Meiko also goes through a pretty great arc in the final battle, and one that I didn't expect that they would go on. The Taichi/Yamato complex ends up being brought up again, and here Meiko finally realizes that all their bullheadedness in defying Homeostasis and attempting to save Meicoomon, while undoubtedly noble and very nakama... is also borderline suicidal. She ends up making the call after wiffling and waffling throughout the past three parts and tells Taichi to kill Meicoomon. It's not an easy decision to make, and I really wish the buildup on Meiko's part included less crisis-of-self-worth and more about can-I-make-the-right-choice... but it's a powerful moment nonetheless.

Yamato is aghast, but Taichi is resolute... which neatly fits with his conversation with Agumon earlier in the movie: do what you gotta do. While everyone else is super-hopeful that Meicoomon can be easily saved and redeemed, all evidence points otherwise -- Meicoomon is just rabid, frothing and attacking indiscriminately, even if there's a gloriously ambiguous moment in the fight where it appears to block an attack that would've struck Meiko.

Of course, before Omegamon has the chance to kill Meicoomon and stop the conflict, Jesmon unleashes this cool-looking 'Un Pour Tous' attack that, while intercepted by Alphamon, still creates a massive fissure that seems to swallow up Taichi and kill him, leaving behind the goggles to absolutely break Hikari as detailed above. Yamato ends up picking up Taichi's goggles and taking charge because, shit, they have to stop the crisis from devolving even further.

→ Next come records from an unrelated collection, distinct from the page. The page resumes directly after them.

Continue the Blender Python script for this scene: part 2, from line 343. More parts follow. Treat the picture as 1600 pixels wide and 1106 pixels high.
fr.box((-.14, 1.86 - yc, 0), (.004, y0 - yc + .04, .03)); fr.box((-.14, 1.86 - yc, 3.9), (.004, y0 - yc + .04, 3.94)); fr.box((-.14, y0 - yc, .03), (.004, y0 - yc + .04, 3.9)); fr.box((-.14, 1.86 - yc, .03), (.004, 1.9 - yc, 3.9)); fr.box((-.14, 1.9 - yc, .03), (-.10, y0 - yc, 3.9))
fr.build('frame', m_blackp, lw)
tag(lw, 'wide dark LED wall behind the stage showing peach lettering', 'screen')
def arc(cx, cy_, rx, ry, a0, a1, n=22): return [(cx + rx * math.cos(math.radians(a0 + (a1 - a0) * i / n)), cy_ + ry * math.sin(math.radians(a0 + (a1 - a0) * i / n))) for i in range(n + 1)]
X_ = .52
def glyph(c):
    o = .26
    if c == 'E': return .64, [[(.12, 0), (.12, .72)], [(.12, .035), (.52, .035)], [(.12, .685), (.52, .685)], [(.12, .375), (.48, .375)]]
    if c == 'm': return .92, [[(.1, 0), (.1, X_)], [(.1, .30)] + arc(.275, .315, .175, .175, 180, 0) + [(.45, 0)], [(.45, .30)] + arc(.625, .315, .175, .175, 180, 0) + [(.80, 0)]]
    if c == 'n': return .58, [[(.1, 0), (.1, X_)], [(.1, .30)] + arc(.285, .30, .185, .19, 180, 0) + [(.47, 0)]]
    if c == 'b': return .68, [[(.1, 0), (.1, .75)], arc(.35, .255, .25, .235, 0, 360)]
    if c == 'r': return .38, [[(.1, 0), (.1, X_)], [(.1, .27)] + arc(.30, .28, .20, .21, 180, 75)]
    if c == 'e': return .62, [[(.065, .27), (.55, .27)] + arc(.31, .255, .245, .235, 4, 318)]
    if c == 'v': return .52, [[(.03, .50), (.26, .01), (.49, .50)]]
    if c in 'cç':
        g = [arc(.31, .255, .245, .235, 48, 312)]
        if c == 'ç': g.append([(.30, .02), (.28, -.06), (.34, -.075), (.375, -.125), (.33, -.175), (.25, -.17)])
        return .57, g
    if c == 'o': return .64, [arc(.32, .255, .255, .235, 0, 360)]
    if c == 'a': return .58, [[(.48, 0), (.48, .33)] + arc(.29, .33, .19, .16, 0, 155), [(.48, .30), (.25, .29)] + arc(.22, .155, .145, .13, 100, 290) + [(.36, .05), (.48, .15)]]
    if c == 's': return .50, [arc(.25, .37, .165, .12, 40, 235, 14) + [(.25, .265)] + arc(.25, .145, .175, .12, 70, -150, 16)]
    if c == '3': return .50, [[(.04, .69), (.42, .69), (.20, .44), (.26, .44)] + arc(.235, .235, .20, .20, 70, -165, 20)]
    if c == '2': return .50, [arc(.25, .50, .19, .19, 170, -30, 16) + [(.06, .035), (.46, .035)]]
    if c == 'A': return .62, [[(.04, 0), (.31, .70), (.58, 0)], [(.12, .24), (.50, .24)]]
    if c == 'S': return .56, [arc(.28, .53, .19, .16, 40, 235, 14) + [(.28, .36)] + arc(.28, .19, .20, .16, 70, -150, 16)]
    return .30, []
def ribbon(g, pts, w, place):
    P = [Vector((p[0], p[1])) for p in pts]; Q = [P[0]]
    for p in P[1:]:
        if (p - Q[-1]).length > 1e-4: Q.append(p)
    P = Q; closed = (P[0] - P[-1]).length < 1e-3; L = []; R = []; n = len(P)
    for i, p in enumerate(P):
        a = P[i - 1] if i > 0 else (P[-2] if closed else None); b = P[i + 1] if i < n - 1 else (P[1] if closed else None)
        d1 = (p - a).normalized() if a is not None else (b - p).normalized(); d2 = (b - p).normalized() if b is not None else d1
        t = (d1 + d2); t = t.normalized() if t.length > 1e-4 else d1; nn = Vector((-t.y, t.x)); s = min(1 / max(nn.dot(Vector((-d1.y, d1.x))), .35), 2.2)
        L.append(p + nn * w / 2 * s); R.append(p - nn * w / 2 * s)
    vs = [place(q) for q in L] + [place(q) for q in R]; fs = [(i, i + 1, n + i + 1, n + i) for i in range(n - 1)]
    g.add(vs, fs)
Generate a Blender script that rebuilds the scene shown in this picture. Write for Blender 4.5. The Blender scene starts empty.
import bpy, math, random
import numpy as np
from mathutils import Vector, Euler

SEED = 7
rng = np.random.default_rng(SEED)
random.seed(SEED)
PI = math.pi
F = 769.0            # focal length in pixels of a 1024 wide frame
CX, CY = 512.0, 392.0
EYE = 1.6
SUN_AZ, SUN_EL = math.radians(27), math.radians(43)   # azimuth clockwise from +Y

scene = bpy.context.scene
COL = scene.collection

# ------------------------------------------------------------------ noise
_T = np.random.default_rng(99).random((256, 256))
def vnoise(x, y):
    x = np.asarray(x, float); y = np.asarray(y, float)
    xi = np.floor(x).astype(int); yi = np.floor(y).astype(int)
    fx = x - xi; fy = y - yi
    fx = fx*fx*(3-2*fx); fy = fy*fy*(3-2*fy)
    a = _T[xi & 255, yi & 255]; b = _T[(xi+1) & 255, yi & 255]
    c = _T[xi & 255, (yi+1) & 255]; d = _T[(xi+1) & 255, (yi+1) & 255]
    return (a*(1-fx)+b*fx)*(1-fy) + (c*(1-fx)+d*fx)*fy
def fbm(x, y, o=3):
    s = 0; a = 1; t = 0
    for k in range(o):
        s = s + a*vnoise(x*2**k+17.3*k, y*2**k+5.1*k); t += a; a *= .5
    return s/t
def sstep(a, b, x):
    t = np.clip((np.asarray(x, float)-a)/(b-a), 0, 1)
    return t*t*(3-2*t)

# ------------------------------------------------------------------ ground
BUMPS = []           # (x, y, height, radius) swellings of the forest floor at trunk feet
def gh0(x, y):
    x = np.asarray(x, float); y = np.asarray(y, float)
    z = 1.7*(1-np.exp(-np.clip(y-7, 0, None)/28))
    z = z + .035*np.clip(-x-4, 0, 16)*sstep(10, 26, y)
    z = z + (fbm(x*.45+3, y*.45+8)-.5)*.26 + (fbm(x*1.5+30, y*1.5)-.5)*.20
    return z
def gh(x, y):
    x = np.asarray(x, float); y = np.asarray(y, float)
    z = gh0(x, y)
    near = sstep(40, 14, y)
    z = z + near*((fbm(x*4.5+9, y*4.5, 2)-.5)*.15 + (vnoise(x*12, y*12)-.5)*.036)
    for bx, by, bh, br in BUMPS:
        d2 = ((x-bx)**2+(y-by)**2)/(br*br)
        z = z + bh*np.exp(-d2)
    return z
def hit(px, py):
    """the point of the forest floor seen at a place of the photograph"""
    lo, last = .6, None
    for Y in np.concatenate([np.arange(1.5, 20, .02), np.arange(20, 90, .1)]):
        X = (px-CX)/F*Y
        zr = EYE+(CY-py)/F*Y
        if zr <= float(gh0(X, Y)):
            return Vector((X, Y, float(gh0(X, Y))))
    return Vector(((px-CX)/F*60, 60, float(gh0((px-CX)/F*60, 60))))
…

Also surprisingly well-written in this part is Daigo, who has the role of a senior and former chosen children. After spending so much of these movies being jerked around by the bureau, by Meiko's father, by Maki and by Hackmon, Daigo still continues to give it his all. In this case, the vague flashbacks to how Daigo used to have adventures with his own partner Bearmon, as well as Maki and Bakumon, puts into perspective how someone else deals with the whole chosen children system. And honestly? Homeostasis' whole modus operandi of picking random kids, pairing them up with specific digimon and sending them off to save the world, discarding them when they're no longer necessary... it's pretty fucked up. Daigo's generation of chosen children ends up suffering a fuckton of emotional damage when their partners were either killed or ascended into detached, immortal guardians of the world. Taichi's generation of chosen children nearly got wiped out when their partners were rebooted two movies ago. The fact that neither Daigo, Maki nor their partners got any sort of happy endings is a neat bit of showcase how we have no guarantee that Meiko or Meicoomon will, either. 

I just kinda wish Homeostasis and Yggdrassil were both better foreshadowed and less weirdly vague in these movies.

And while I'm still fanboying over the creepiness of Ordinemon's design, also equally creepy is Maki's scene where she's just screaming at lurching black shadows in a dark sea, her mind completely snapped the way that Hikari's is, because she can't deal with losing a partner in a mature way that Daigo or Meiko displays here. It's a very mature and adult way of thinking, how sometimes you do just have to accept death and move on, and the failure of doing so can really fuck your mind up. It's just a moral and a story that's delivered in a rather messy way. I still end up liking Coexistence for its last two parts, but I think it's one of the weakest among the Tri movies.